Nov 15 2022

By Dr Markus Daechsel, Department of History. 

Relevant United Nations’ SDG goals:

The devastating summer floods in Pakistan reignited demands for rich nations to pay climate compensation to their counterparts in the global South. The flooding was extraordinarily damaging with torrential monsoon rains and huge flood-events affecting over 30 million people. Sherry Rehman, the country’s climate change minister argued that it was a moral outrage that a country with a small carbon footprint like hers should have to pay for the large-scale environmental destruction and stunted economic development. She pointed the finger at the far higher carbon emissions of the rich North and promised to push the “loss and damage” agenda. Pakistan’s Prime Minister Shehbaz Sharif, as a Vice-Chair of COP 27, has put the flood bill at around US$ 30-40 billion. 

Pakistan is often framed as a ‘failed state’ in media reporting. Freely elected Prime Ministers have never completed their regular turns of office. Public life has been marred by assassinations. Despite efforts by successive governments to demonstrate state capacity through highway-building, the opening of hundreds of local university campuses or mass tree planting campaigns, the state has largely been unable to successfully raise direct taxes, maintain a monopoly of public violence or administer justice. The only part of the state that has functioned well is Pakistan’s military, which frequently assists in internal humanitarian operations.

The ongoing impact of climate change will challenge Pakistan in fundamental ways. An externally funded expansion of essential state services could renew the social contract between the Pakistani state and its citizens.
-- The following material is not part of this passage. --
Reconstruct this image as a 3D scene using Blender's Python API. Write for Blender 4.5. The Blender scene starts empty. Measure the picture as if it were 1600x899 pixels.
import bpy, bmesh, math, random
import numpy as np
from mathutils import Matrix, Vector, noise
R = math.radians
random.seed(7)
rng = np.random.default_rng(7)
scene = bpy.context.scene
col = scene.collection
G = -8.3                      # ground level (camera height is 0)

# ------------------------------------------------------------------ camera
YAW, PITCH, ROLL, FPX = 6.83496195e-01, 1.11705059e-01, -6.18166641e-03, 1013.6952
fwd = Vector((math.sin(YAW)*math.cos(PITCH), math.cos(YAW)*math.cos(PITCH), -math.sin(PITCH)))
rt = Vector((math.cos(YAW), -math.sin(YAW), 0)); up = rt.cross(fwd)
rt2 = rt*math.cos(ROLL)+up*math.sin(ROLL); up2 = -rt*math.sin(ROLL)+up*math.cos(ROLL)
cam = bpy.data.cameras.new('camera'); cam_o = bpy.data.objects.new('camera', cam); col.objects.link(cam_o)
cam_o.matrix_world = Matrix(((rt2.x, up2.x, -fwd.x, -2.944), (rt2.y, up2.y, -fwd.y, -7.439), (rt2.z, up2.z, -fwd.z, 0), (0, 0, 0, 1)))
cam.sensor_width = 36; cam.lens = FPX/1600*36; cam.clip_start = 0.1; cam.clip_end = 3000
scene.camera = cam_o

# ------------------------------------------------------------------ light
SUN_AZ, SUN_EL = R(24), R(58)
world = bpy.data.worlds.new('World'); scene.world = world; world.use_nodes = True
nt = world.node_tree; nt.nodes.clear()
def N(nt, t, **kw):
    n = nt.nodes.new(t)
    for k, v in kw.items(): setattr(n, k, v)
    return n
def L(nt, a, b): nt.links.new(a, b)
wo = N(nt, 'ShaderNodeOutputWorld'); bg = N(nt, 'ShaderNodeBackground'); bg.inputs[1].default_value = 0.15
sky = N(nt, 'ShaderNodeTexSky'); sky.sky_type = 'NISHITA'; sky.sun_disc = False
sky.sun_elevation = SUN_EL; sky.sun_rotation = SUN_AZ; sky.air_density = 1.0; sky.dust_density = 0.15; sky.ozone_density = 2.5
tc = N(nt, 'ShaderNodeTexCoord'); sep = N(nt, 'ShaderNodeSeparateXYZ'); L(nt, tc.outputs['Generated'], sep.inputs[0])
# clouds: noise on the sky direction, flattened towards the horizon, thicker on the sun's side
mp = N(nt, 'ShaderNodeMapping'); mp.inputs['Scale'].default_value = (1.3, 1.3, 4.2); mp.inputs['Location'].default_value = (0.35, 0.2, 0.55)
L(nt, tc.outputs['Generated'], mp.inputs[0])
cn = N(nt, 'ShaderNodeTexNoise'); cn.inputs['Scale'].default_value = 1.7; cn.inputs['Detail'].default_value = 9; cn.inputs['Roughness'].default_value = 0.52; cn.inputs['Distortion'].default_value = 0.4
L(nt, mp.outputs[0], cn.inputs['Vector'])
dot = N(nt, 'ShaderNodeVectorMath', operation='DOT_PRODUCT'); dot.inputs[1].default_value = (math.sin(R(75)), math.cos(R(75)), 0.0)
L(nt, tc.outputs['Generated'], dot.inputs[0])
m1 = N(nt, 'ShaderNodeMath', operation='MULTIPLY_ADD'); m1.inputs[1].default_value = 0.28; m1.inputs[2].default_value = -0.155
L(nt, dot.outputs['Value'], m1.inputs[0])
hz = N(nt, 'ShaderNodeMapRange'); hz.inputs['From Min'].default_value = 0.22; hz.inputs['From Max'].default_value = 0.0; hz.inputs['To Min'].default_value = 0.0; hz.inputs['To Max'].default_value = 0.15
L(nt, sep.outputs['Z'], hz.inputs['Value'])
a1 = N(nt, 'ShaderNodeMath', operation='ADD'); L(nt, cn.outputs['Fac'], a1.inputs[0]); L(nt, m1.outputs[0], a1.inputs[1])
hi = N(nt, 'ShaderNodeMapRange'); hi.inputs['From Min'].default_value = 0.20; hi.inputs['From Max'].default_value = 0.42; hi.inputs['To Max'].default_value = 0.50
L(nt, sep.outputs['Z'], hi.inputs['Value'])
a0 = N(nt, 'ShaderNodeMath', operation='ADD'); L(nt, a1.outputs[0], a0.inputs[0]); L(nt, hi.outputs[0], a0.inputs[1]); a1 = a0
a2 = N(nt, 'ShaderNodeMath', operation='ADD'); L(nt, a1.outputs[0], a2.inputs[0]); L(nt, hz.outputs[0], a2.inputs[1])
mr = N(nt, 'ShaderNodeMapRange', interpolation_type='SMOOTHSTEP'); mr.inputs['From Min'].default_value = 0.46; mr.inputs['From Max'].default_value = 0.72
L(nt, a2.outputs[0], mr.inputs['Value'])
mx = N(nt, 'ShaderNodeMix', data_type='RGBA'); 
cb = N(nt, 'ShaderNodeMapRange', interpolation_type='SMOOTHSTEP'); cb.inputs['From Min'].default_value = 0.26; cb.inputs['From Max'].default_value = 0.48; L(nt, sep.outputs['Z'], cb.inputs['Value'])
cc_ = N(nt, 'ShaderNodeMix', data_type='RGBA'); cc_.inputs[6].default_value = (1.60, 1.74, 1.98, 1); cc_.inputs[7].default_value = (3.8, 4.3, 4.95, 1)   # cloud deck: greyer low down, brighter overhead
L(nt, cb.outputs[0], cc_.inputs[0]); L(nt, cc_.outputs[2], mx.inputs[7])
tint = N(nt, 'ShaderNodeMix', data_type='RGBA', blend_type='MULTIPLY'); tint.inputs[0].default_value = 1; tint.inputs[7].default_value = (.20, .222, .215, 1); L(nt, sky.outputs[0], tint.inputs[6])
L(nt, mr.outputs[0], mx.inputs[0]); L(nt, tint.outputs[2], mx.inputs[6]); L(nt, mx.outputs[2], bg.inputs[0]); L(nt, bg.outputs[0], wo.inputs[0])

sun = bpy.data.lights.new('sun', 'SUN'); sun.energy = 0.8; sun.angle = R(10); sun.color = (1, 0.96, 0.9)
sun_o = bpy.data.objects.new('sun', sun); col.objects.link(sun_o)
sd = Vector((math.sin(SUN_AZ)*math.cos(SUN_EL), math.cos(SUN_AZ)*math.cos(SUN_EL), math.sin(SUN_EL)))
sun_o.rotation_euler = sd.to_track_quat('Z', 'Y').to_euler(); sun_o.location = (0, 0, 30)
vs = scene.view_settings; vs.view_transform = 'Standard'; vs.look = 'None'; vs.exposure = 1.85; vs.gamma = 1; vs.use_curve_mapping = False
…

Or it could further expose the apparent weakness of state institutions, with external aid fueling inequality, authoritarian control, clientelism or corruption. Notable non-state networks and organizations like the Edhi Foundation continue to “fill the gap” and provide much more than their original ambulance service across the nation.

Royal Holloway academics continue to track and trace how Pakistan became a major recipient of substantial Western development aid for the first time in the early 1960s. Despite improved state capacity, governmental institutions often left their citizens in the lurch after initiating short-term development initiatives. The military dictator General Ayub Khan ordered the creation of an entirely new satellite town in the then-capital Karachi to house several hundreds of thousands of Muslim refugees who had trickled into Pakistan since the bloody Partition from India in 1947. The project appeared to be a spectacular success and cemented the reputation of the military dictatorship amongst Western backers. But the new satellite city was not connected the drains or provided adequate transport links. Local non-state actors, spearheaded by religious organizations like the Jamaat-e Islami or various Shia groups filled the infrastructural gaps. Post-colonial Pakistan’s civil society remains deeply entangled with the activities of such non-governmental organizations, and there is a long history of such groups providing essential social and communal services.

Pakistan is, unquestionably, one of the most vulnerable countries to intensifying climate change, with implications for flooding, drought, heatwaves, and accompanying water shortages. Pakistan’s current population of 225 million is likely to increase by 2050 to 366 million people with profound implications for both state and civil society. Burgeoning network of private Muslim charities and solidarity organizations around the world will be essential to ensure the human security of the country. But will it be sufficient? Pakistan’s representatives at COP27 including Minister Rehman have been very clear that “The gap lies in the undertaking of responsibility by the rich countries to not only fulfil their pledges but also provide compensations for the carbon-intensive lifestyles and investments that continue to increase emissions.” Pakistan and others will continue to demand that “loss and damage” has to be on the formal climate agenda now as parts of the flood-devastated country confront the realities of devastating losses of food production and infrastructure.